Dec 13 2012
Hardware

Document Management: It's Time to Just Do It

When it comes to document management, stop worrying about the planning and focus on the doing.

Funny how people resist doing things that sound complicated — for instance, implementing a document management plan. I like to tell people they don’t need a document management plan. They simply need to manage their documents. If they can manage sales and manage inventory, documents should be no problem.

But you can’t manage what you don’t measure, as they say. Determining cost savings can be difficult because most companies don't know what manual document handling is costing them.

How much does it cost to file, for instance, a paid invoice? How much to retrieve it? How much to find and fax a copy to a customer who has a question? What are the costs when a customer gets mad because that invoice is lost? You probably don't know exactly, but you know it isn't free.

Some vendors claim that each employee spends, on average, between 30 and 60 minutes every day filing, classifying, searching for and sending documents. There's no line item for that in the company budget, so nobody is tracking how much time and money is wasted.

Assume your company is on the low end of that estimate: 30 minutes per knowledge worker per day. With 220 workdays per year, 30 minutes per day equals 6,600 minutes per year, or 110 hours. At $20 per hour, that’s $2,200 per employee — at least.

For the total cost, multiply $2,200 by the number of workers in your office — but sit down first. Most analyses are much more specific, including the cost to create and process file folders, retrieve files, photocopy documents (three times for the life of most documents, according to some estimates), mail or fax documents, and so on.

Save on Paper and Space

About 20 years ago, I was pitched on an early “professional document management” system that supposedly paid for itself by reducing the square footage of office space through the elimination of filing cabinets.

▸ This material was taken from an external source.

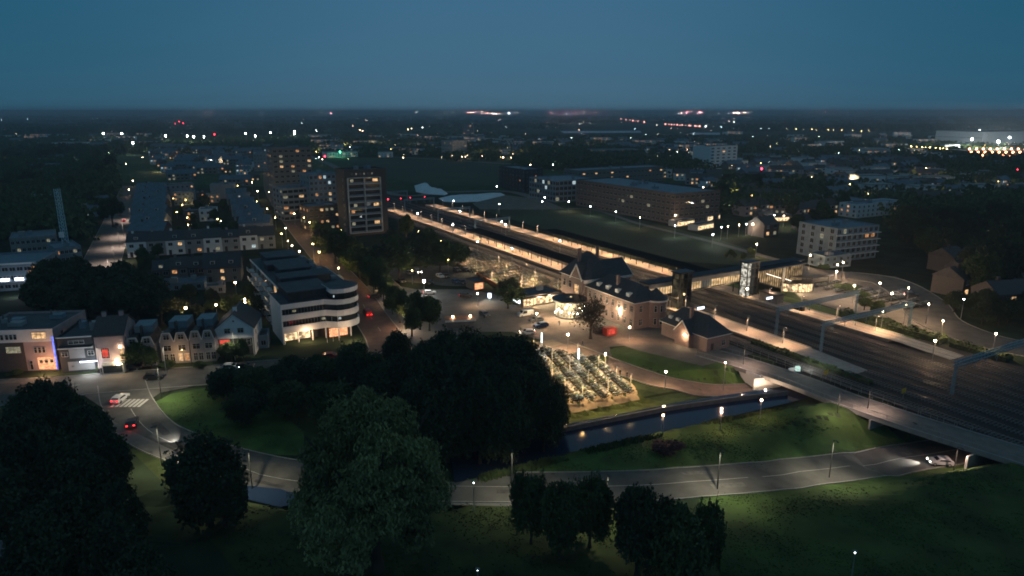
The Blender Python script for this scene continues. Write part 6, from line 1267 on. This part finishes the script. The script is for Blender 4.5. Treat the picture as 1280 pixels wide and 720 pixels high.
for px, py, s, lab in ((224, 152, 2.4, 'red light at the top of the distant mast group'), (229, 154, 1.8, 'red light at the right of the distant mast group'), (219, 154.5, 2, 'red light at the left of the distant mast group'), (268, 168, 1.4, 'small red light beside the floodlights'), (406, 195.5, .9, 'red lit sign near the green sign in the far town'), (1272, 212, .4, 'tiny red lamp at the right edge'), (952, 211, 1.0, 'red glow in the street of the upper right town')):
    lamp(px, py, h=12, bulb='red', br=s, label=lab)
lamp(425, 190, h=8, bulb='green', br=1.4, label='green lit sign glowing in the far town left of centre', power=2500, col=(.2, 1, .5))
# ------------------------------------------------------------------ vehicles
def car_proto(paint, kind='hatch', label=''):
    r = empty('parked_car', (0, 0, 0), 0, label, 'van' if kind == 'van' else 'car'); L = 4.9 if kind == 'van' else 4.2; Wd = .9; hh = 1.95 if kind == 'van' else 1.45
    prof = [(0, .35), (0, .8), (.12, .95), (1.05, 1.02), (1.75, hh-.06), (2.0, hh), (L-.75, hh), (L-.12, 1.05), (L, .9), (L, .35)] if kind != 'van' else [(0, .35), (0, .95), (.15, 1.1), (.8, 1.2), (1.35, hh-.1), (1.6, hh), (L-.1, hh), (L, hh-.15), (L, .35)]
    b = MB(); n = len(prof); tum = lambda z: Wd-(.14*(z-.95) if z > .95 else 0)
    vs = [(-tum(z), x, z) for x, z in prof]+[(tum(z), x, z) for x, z in prof]
    b.add(vs, [(i, (i+1) % n, n+(i+1) % n, n+i) for i in range(n)]+[tuple(range(n-1, -1, -1)), tuple(range(n, 2*n))], paint); b.build('body', r)
    b = MB(); g = M['glass']; fx = 1.05 if kind != 'van' else .8; tx = 1.75 if kind != 'van' else 1.35; z1 = hh-.12
    b.add([(-.72, fx+.06, 1.07 if kind != 'van' else 1.24), (.72, fx+.06, 1.07 if kind != 'van' else 1.24), (.66, tx-.07, z1+.02), (-.66, tx-.07, z1+.02)], [(0, 1, 2, 3)], g)
    for v in range(4): b.v[v] = (b.v[v][0], b.v[v][1]-.03, b.v[v][2]+.03)
    b.build('windscreen', r)
    b = MB()
    for s in (-1, 1): b.add([(s*(Wd+.012), tx-.35, 1.02), (s*(Wd+.012), L-(.5 if kind != 'van' else 2.3), 1.02), (s*(tum(z1)+.012), L-(.95 if kind != 'van' else 2.3), z1), (s*(tum(z1)+.012), tx+.05, z1)], [(0, 1, 2, 3) if s > 0 else (3, 2, 1, 0)], g)
    b.build('side_window', r)
    if kind != 'van': b = MB(); b.add([(.66, L-.7, z1), (-.66, L-.7, z1), (-.74, L-.2, 1.1), (.74, L-.2, 1.1)], [(0, 1, 2, 3)], g); b.v = [(x, y+.05, z+.03) for x, y, z in b.v]; b.build('rear_window', r)
    for x in (.8, L-.85):
        for s in (-1, 1):
            b = MB(); b.bar((s*(Wd-.16), x, .33), (s*(Wd+.03), x, .33), .33, M['rubber'], 14); wl = b.build('wheel', r); b = MB(); b.bar((s*(Wd+.031), x, .33), (s*(Wd+.045), x, .33), .19, M['polegrey'], 10); b.build('rim', wl)
    for s in (-.62, .62):
        b = MB(); b.box((s-.17, -.03, .66), (s+.17, .05, .82), M['trim']); b.build('headlight', r); b = MB(); b.box((s-.17, L-.04, .72), (s+.17, L+.03, .92), mat('tail_lens', (.3, .01, .01), .3, .05, 2)); b.build('tail_light', r)
    return r
paint = {k: mat('paint_'+k, c, .28, .04, .5, spec=.6) for k, c in dict(white=(.72, .72, .72), silver=(.4, .42, .44), black=(.02, .02, .025), red=(.35, .03, .03), blue=(.03, .06, .14), grey=(.12, .13, .14)).items()}
CARP = {}
def car(px, py, deg, colr, label, kind='hatch', z=None, lights=None, group=None, scale=1):
    key = (colr, kind)
    if key not in CARP: CARP[key] = o = car_proto(paint[colr], kind, label)
    else: o = copy_tree(CARP[key])
    zz = 0 if z is None else z; g = G(px, py, zz); hz_ = max(H(g.x, g.y), -9); o.location = (g.x, g.y, (hz_+.17) if z is None else hz_+.15); o.rotation_euler = (0, 0, R(deg)); tag(o, label, 'van' if kind == 'van' else 'car', group); o.name = 'parked_van' if kind == 'van' else 'parked_car'
    if lights:
        o.name = 'moving_car'; cs = math.cos(R(deg)); sn = math.sin(R(deg)); L = 4.9 if kind == 'van' else 4.2
        for ch in list(o.children):
            if ch.name.startswith('headlight') and 'h' in lights: ch.data = ch.data.copy(); ch.data.materials[0] = M['head']
            if ch.name.startswith('tail_light') and 't' in lights: ch.data = ch.data.copy(); ch.data.materials[0] = M['tail']
        if 't' in lights: x, y = g.x-sn*(L+.8), g.y+cs*(L+.8); plight(x, y, o.location.z+.8, 5, (1, .05, .04), .1, False, 'tail_glow')
        if 'h' in lights:
            l = bpy.data.lights.new('beam', 'SPOT'); l.energy = 3500; l.spot_size = R(62); l.spot_blend = .8; l.color = (1, .94, .82); l.shadow_soft_size = .1
            s_ = bpy.data.objects.new('headlight_beam', l); COL.objects.link(s_); s_.location = (g.x+sn*.3, g.y-cs*.3, o.location.z+.75); s_.rotation_euler = (R(84), 0, R(deg)+math.pi)
    return o
car(1160, 580, -98, 'silver', 'silver car with bright headlights on the lower road just before the bridge', z=-4.5, lights='h')
car(158, 497, 178, 'white', 'white car on the zebra crossing with red tail lights', lights='t'); car(168, 527, 200, 'black', 'dark car with glowing red tail lights below the zebra crossing', lights='t'); car(226, 556, 232, 'black', 'dark car with red tail lights and lit road ahead, half behind the tree', lights='ht')
car(457, 392, 206, 'red', 'orange lit car on the red boulevard with two red tail lights', kind='van', lights='t'); car(427, 354, 30, 'white', 'white van parked at the kerb behind the white office, upper of two', kind='van'); car(442, 364, 30, 'white', 'white van parked at the kerb behind the white office, lower of two', kind='van')
car(648, 397, -60, 'white', 'white van on the square in front of the plaza tree', kind='van'); car(662, 404, -65, 'grey', 'dark car right of the white van on the square'); car(668, 411, -62, 'blue', 'teal backed car right of the dark car on the square'); car(650, 419, -82, 'silver', 'pale taxi with red tail light pulling out before the bicycle park', lights='t')
for k, (px, py, c) in enumerate(((553, 349, 'white'), (560, 349, 'black'), (573, 356, 'blue'), (581, 357, 'black'), (587, 357, 'grey'), (585, 341, 'black'), (574, 341, 'grey'), (505, 355, 'black'), (540, 357, 'black'), (515, 345, 'grey'), (525, 343, 'silver'))):
    car(px, py, 28+rnd.uniform(-4, 4), c, '%s car parked left of the brick hut, %s' % (c, ['nearest the middle lane', 'beside the white one', 'first of the row by the hut', 'second of the row by the hut', 'right against the hut', 'far corner by the bicycles', 'back lane near the bicycles', 'under the grove edge', 'near the double globe lamp', 'back lane under the trees', 'back lane beside the grey one'][k]), group='cars in the car park')
for k, (px, py, c) in enumerate(((1140, 368, 'grey'), (1148, 372, 'black'), (1130, 371, 'silver'), (1152, 385, 'black'), (1143, 384, 'grey'))):
    car(px, py, 70, c, '%s car parked at the right side of the east square, %s' % (c, ['top of the bay', 'second in the bay', 'alone on the left', 'lowest right', 'lowest left'][k]), group='cars on the east square')
for k, (px, py, d) in enumerate(((150, 270, 28), (155, 276, 208), (146, 282, 28))): car(px, py, d, ['red', 'grey', 'black'][k], ['red lit car driving up the long straight street, farthest', 'car with headlights on the long straight street, middle', 'dark car on the long straight street, nearest'][k], lights=['t', 't', None][k])
for k, (px, py, c) in enumerate(((205, 474, 'black'), (318, 461, 'black'), (300, 462, 'silver'), (330, 470, 'grey'), (425, 448, 'red'), (148, 466, 'black'), (178, 462, 'black'))): car(px, py, 96, c, '%s car on the near street, %s' % (c, ['near the twin gabled house', 'before the white house, right', 'before the white house, left', 'on the lane by the belt of trees', 'stopped in front of the white office', 'at the brick villa porch', 'by the tall hedge'][k]), lights='t' if k == 4 else None)
for k, (px, py, c, d) in enumerate(((610, 398, 'grey', 30), (500, 382, 'silver', 120), (476, 372, 'black', 120), (545, 368, 'white', 100), (590, 372, 'black', 95))): car(px, py, d, c, '%s car standing on the square, %s' % (c, ['left of the white van by the plaza tree', 'at the lower edge of the bus lane', 'at the boulevard corner', 'behind the round shrub island', 'in front of the small brick hut'][k]), group='cars on the station square')
# lit car canopy roofs seen as red containers near the pavilion
rc = G(762, 419); r = empty('red_container', (rc.x, rc.y, .2), A30, 'small glowing red box container beside the old tree and the station wing', 'container')
b = MB(); b.box((-1.7, -1.0, 0), (1.7, 1.0, 2.1), M['redbox']); b.build('box', r); b = MB(); b.box((-1.2, -1.04, .4), (.9, -1.01, 1.8), M['red_lit']); b.build('lit_front', r)
rc = G(752, 417); b = MB(); b.box((-1.3, -.9, 0), (1.3, .9, 1.9), M['brick_dark']); b.box((-1.4, -1.0, 1.91), (1.4, 1.0, 2.05), M['conc_dark']); tag(b.build('red_container', loc=(rc.x-1.0, rc.y, .2), rz=A30), 'unlit dark brown container left of the glowing red one', 'container')
rc = G(575, 408); r = empty('orange_kiosk', (rc.x, rc.y, .1), R(10), 'orange-red flat stand with pale front edge showing above the black tree clump', 'market stand')
b = MB(); b.box((-4, -1.5, 0), (4, 2, 2.2), M['conc_dark']); b.build('body', r); b = MB(); b.box((-4.4, -2.2, 2.3), (4.4, 2.2, 2.5), mat('orange_roof', (.3, .13, .07), .6, .2, 1)); b.build('roof', r); b = MB(); b.box((-4.4, -2.35, 2.0), (4.4, -2.21, 2.5), M['trim']); b.build('front_edge', r)
for q in (-2, 3): b = MB(); b.ball((q, 0, 2.9), .22, B['warm']); b.build('roof_lamp', r)
# ------------------------------------------------------------------ people
def person(x, y, z, rz, label, coat, walk=.25):
    me = bpy.data.meshes.new('person'); J = [(0, 0, .92), (0, 0, 1.15), (0, .02, 1.42), (0, .02, 1.52), (0, 0, 1.66), (0, -.01, 1.76), (-.1, 0, .88), (-.11, -walk*.6, .48), (-.11, -walk, .07), (-.11, -walk-.16, .04), (.1, 0, .88), (.11, walk*.3, .48), (.11, walk, .1), (.11, walk-.14, .05), (-.2, .02, 1.4), (-.26, .04+walk*.3, 1.14), (-.25, walk*.3-.06, .9), (.2, .02, 1.4), (.26, .04-walk*.3, 1.14), (.25, -walk*.3-.1, .9)]
    E_ = [(0, 1), (1, 2), (2, 3), (3, 4), (4, 5), (0, 6), (6, 7), (7, 8), (8, 9), (0, 10), (10, 11), (11, 12), (12, 13), (2, 14), (14, 15), (15, 16), (2, 17), (17, 18), (18, 19)]
    Rr = [.13, .13, .15, .06, .1, .08, .1, .07, .05, .04, .1, .07, .05, .04, .07, .05, .035, .07, .05, .035]
    me.from_pydata(J, E_, []); o = bpy.data.objects.new('person', me); COL.objects.link(o); m = o.modifiers.new('skin', 'SKIN'); o.modifiers.new('sub', 'SUBSURF').levels = 1
    for i, q in enumerate(me.skin_vertices[0].data): q.radius = (Rr[i], Rr[i]); q.use_root = i == 0
    dg = bpy.context.evaluated_depsgraph_get(); ev = o.evaluated_get(dg); nm = bpy.data.meshes.new_from_object(ev); o.modifiers.clear(); o.data = nm
    nm.materials.clear()
    for q in (coat, M['jeans'], M['skin'], M['black']): nm.materials.append(q)
    for p in nm.polygons:
        c = p.center; p.material_index = 3 if c.z < .1 or c.z > 1.72 else (1 if c.z < .86 and abs(c.x) < .19 else (2 if c.z > 1.5 or (abs(c.x) > .2 and c.z < .95) else 0)); p.use_smooth = True
    o.location = (x, y, z); o.rotation_euler = (0, 0, rz); return tag(o, label, 'person')
def ppx(px, py, z, rz, lab, coat=None): g = G(px, py, z); return person(g.x, g.y, H(g.x, g.y)+(z if z > 0 else .18), R(rz), lab, coat or M['cloth'])
ppx(775, 469, 0, 60, 'person in a dark coat walking on the ring road beside the oval, left of two'); ppx(784, 470, 0, 70, 'person in dark clothes walking on the ring road, right of two'); ppx(950, 492, 0, 20, 'person in dark clothes at the tunnel mouth under the path'); ppx(699, 408, 0, 10, 'person standing before the round pavilion in a dark coat')
ppx(728, 433, 0, 90, 'person in dark clothes by the old tree near the red container'); ppx(672, 396, 0, 200, 'person standing under the lamp on the red forecourt'); ppx(1022, 474, 0, 200, 'person in a red coat walking on the path bridge', M['redbox'])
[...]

I was dubious because of the high cost of storage at the time. But today you can buy a terabyte of disk space for about $100. Can you buy a sturdy, five-drawer filing cabinet for $100? Nope.

Now, let's talk paper. Recycling paper is good, but not using paper in the first place is better. If your recycle bins are full, you're not being green — you're losing green.

Take Memphis City Schools, for example. According to information management services provider Iron Mountain, MCS will avoid buying about 15,000 reams of paper over three years — at a savings of $50,000 — by moving from paper filing to a digital document management system.

Add in savings from reduced printing expenses, lower utility costs and increased productivity, and that complicated-sounding “document management plan” begins to sound worth pursuing.

The Path to Document Control

What are some simple steps you can take? Move printers farther away from workers and put scanners nearby — and “forget” to buy paper. Set PDF as the default printer in computers where possible. Explain how much easier it is to transfer information electronically rather than in hard copy.

Zero in on large print jobs. Every IT person knows which staff members always print big reports, only to look at one page and fill the recycle bin with the rest. If you have printer management in place, finding the largest print jobs will be easy. If you don't have print management — well, now's a good time to start talking about that.

And when you do, elevate the discussion to a talk about managing documents. Nothing fancy — just a few smart steps will save time and money, not to mention a few trees.